Most likely, different manufacturing runs.
I suppose it's possible there's a die revision inside, too, but we've never found any behavior differences (unlike, say, MMC1A vs MMC1B)
Yeah, manufacturing runs is the most likely bet, or some kind of internal circuitry revision (but the end result is the same, i.e. no mapper or board behavioural differences). Let's not forget that it was pretty common to switch brands (manufacturers) of ICs during this time period too, as focus on cost savings was extremely prevalent (combined with availability of chips).
So, to answer your question: aside from board identification (in an emulator for wiring/compatibility needs), along with mapper number (handled by the NES or NES 2.0 header), it is indeed "nothing" (to worry about) (re: "perhaps it's nothing"). :-)
Ok cool, thanks!
I thought that too, then I was helping someone make a Parodius. The PRG was 256k so i told him to wire A17 to the A17 line of the VRC4 and it still wasn't working. The wiring of everything else looked good but the VRC he was using ended in '84' instead of the '85' in bootgod and I thought that might have been the issue, cuz nothing else made sense.
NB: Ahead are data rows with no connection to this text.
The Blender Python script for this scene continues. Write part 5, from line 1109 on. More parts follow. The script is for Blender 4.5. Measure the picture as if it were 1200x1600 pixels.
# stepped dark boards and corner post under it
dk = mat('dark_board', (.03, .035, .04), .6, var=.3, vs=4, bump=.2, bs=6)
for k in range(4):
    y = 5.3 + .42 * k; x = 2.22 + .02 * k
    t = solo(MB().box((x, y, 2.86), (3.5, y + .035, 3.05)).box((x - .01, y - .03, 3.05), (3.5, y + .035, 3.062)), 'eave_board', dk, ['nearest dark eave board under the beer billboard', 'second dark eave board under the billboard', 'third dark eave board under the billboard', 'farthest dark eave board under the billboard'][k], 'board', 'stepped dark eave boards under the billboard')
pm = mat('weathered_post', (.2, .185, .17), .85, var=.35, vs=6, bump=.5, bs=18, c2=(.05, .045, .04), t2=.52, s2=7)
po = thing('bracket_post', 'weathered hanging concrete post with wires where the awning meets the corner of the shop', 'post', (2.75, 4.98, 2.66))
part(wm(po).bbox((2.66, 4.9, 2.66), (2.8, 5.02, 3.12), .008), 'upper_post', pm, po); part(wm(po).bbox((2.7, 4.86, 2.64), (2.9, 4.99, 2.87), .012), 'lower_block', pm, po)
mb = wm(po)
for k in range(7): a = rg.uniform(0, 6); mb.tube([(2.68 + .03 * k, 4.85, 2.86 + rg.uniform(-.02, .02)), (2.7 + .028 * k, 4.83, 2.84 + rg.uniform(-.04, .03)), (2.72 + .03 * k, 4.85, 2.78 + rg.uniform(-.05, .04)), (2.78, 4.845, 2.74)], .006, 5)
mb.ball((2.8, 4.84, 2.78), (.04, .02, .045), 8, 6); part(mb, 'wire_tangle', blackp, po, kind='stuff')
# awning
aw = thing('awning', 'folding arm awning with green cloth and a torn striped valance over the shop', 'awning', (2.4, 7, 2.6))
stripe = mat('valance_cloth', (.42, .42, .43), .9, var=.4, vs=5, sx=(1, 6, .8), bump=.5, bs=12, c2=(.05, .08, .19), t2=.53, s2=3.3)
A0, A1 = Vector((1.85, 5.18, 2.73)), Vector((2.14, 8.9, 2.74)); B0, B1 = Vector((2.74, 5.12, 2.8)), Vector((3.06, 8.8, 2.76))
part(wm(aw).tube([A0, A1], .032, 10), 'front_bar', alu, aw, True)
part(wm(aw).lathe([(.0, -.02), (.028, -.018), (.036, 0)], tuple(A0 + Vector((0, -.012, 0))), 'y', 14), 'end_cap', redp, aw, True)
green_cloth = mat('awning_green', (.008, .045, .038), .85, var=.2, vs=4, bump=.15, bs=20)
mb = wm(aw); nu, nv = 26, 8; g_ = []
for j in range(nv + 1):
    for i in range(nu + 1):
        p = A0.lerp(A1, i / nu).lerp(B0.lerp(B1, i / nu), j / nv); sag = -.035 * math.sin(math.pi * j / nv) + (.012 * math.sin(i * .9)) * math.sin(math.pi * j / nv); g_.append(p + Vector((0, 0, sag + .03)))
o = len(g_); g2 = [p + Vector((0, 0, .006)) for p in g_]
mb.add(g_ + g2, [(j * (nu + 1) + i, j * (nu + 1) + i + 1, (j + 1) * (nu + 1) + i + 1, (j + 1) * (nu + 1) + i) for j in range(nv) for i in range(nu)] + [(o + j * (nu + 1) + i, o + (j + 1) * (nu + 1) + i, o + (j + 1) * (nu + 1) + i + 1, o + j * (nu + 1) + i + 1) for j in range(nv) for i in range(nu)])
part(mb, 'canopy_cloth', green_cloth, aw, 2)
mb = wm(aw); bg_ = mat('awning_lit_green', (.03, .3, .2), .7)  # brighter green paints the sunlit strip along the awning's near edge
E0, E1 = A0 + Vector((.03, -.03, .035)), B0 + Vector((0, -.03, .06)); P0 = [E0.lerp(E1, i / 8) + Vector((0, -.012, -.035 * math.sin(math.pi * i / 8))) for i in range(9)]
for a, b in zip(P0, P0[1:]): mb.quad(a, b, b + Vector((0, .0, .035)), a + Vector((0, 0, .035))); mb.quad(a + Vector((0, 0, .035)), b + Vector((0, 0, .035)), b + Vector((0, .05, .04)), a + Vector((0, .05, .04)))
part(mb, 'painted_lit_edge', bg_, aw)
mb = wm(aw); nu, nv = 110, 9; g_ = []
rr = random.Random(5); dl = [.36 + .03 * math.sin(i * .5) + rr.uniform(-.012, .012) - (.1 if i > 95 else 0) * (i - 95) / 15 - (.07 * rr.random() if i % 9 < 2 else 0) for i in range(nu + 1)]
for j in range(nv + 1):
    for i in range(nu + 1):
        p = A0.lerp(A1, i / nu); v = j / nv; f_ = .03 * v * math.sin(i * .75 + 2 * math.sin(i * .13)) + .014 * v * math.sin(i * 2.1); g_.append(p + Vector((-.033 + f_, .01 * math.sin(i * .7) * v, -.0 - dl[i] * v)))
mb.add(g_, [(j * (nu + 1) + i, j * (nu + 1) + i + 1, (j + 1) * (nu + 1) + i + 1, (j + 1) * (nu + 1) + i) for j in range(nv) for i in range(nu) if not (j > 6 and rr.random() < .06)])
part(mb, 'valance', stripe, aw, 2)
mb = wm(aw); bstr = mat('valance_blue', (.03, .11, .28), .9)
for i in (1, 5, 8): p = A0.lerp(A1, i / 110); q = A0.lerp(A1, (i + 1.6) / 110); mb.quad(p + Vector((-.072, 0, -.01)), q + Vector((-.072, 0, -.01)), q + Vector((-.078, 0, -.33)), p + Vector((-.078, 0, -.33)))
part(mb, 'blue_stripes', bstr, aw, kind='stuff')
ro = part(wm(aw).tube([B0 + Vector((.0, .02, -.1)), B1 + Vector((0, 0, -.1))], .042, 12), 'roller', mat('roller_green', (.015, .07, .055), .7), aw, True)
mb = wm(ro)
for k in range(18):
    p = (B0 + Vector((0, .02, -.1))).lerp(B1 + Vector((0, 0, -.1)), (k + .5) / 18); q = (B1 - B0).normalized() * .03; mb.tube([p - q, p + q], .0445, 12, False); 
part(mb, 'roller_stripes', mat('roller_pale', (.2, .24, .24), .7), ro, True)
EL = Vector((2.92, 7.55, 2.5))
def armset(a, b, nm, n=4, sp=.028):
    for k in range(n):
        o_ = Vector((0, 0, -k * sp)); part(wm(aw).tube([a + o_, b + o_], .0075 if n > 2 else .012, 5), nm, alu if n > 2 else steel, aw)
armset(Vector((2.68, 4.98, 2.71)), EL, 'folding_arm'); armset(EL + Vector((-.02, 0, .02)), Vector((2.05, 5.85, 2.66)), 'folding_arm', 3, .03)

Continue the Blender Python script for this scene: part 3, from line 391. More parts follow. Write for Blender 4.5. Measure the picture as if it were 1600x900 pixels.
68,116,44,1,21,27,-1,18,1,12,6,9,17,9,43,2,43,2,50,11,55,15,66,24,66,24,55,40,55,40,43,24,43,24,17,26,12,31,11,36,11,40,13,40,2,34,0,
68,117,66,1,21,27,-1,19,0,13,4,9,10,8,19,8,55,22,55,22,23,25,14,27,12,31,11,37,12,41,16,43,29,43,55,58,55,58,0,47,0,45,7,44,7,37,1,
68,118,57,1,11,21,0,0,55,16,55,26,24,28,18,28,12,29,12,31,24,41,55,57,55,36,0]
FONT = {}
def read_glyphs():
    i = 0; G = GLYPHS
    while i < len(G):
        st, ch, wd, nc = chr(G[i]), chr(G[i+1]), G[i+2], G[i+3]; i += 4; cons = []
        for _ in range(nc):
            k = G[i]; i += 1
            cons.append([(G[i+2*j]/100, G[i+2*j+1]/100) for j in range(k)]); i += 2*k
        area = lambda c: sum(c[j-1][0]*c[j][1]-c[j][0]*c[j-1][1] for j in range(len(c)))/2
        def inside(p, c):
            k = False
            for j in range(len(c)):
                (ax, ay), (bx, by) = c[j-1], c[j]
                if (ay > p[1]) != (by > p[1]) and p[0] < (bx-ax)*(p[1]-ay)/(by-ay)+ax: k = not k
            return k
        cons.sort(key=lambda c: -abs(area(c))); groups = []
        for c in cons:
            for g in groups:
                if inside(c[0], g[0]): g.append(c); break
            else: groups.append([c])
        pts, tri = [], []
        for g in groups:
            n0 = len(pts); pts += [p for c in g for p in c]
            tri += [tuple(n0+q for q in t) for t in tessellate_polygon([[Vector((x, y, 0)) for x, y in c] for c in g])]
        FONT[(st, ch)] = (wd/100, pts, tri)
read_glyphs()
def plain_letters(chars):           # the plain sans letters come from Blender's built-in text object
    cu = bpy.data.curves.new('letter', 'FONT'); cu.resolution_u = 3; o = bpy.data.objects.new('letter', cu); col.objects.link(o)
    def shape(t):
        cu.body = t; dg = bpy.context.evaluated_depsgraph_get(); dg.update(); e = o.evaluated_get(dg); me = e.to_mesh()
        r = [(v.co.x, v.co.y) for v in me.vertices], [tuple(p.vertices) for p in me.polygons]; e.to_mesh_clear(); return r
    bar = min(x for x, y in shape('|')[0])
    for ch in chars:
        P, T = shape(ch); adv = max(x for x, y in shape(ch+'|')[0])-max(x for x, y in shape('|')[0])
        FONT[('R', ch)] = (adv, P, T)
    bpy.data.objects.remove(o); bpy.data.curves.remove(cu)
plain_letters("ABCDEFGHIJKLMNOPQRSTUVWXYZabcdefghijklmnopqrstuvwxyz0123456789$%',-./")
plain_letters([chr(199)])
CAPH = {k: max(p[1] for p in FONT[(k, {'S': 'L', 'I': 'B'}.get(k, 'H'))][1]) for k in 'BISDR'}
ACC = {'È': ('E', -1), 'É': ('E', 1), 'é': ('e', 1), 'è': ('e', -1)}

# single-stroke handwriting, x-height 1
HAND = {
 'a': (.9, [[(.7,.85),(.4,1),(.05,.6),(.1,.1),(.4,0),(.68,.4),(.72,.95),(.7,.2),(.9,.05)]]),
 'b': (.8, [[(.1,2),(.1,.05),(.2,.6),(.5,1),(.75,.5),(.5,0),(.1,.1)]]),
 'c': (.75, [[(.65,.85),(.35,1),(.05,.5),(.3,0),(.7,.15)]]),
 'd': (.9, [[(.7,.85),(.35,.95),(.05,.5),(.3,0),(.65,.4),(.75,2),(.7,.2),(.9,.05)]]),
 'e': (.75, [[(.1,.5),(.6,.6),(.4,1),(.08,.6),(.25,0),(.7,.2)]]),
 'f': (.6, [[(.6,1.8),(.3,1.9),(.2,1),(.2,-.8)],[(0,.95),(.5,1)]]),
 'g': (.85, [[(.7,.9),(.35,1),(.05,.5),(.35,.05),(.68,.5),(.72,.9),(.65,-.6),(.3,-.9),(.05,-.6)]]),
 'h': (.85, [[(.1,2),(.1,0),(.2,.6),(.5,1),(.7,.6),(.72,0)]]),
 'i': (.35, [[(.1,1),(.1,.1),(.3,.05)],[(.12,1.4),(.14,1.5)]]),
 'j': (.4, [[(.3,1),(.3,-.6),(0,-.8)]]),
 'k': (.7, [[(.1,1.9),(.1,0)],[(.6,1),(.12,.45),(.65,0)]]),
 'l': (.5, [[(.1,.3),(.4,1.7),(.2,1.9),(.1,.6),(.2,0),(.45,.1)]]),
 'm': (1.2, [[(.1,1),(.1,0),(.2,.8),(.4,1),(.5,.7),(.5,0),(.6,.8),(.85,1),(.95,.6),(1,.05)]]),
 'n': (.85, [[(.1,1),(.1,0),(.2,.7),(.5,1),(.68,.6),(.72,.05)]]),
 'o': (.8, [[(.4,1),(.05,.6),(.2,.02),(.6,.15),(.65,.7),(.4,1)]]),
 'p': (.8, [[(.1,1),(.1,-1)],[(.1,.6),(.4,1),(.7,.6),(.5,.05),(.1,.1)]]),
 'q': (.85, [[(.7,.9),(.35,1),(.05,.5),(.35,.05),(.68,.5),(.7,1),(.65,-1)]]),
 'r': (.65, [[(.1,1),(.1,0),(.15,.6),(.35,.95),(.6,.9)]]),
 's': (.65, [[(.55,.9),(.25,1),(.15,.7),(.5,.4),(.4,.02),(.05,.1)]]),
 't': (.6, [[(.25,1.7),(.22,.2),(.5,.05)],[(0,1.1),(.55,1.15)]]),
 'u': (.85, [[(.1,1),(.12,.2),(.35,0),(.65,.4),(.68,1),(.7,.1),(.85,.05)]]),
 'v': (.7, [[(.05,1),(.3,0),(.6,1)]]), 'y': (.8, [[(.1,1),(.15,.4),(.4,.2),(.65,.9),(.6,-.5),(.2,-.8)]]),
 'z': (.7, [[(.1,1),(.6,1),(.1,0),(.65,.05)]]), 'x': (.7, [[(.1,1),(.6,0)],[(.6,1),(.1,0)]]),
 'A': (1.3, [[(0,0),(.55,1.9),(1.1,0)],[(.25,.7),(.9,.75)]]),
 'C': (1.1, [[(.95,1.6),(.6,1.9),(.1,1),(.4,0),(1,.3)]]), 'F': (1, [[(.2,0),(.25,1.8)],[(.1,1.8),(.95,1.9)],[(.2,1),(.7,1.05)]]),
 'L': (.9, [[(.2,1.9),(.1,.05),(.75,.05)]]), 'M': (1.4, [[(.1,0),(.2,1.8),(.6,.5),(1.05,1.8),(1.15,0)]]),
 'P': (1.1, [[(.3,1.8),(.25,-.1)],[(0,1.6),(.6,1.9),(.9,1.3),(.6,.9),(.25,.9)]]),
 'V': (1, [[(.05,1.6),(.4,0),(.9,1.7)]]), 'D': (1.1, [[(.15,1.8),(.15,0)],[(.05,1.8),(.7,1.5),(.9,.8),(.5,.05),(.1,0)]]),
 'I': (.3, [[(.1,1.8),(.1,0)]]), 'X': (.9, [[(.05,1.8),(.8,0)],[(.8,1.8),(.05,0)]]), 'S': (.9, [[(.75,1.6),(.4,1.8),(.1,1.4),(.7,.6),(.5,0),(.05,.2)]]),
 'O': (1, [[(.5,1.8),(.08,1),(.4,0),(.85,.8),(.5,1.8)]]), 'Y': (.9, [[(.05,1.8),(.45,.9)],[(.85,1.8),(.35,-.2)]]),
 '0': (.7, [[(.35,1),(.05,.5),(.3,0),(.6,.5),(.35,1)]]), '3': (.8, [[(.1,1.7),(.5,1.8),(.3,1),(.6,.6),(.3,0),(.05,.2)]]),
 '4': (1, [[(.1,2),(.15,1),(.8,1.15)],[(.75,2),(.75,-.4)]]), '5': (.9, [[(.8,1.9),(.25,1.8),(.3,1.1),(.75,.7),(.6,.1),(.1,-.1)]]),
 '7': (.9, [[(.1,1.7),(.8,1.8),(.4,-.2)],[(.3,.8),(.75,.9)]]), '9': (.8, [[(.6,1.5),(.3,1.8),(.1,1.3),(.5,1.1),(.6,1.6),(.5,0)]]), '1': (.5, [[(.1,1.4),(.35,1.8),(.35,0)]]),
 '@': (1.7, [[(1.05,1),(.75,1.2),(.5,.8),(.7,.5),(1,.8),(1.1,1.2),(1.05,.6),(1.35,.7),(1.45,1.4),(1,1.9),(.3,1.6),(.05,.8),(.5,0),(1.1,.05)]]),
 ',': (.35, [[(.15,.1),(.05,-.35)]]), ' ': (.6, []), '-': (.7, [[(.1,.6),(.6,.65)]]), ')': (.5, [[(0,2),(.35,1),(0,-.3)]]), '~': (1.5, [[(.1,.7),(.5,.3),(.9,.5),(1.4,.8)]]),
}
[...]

About two years ago I made some experiments, patching several VRC2 and VRC4 games to run on the TMNT board (
http://bootgod.dyndns.org:7777/profile.php?id=1773). I only needed to change the mapper control writes, nothing else were changed on the games.
What vary between each of those board types is how the ROMs and the mapper are connected to each other and to the famicom slot.
Also, VRC4 is a superset of VRC2 so to make Contra operate on a VRC4 board I only had to patch the protection out (microwire eeprom interface feedback loop) and make sure the writes were going to the right addresses for the board I am using. Twinbee had a oddball VRAM address configuration (one address line is skipped on the mapper registers) so I had to delete a rotate instruction on the program.
Now making VRC4 games run on VRC2 is not really feasible because it lacks hardware (IRQ timer). Some pirates did it by implementing some form of external timer using TTL chips.
I suggest you have a look at the wiki VRC2/4 pages and give it a good read.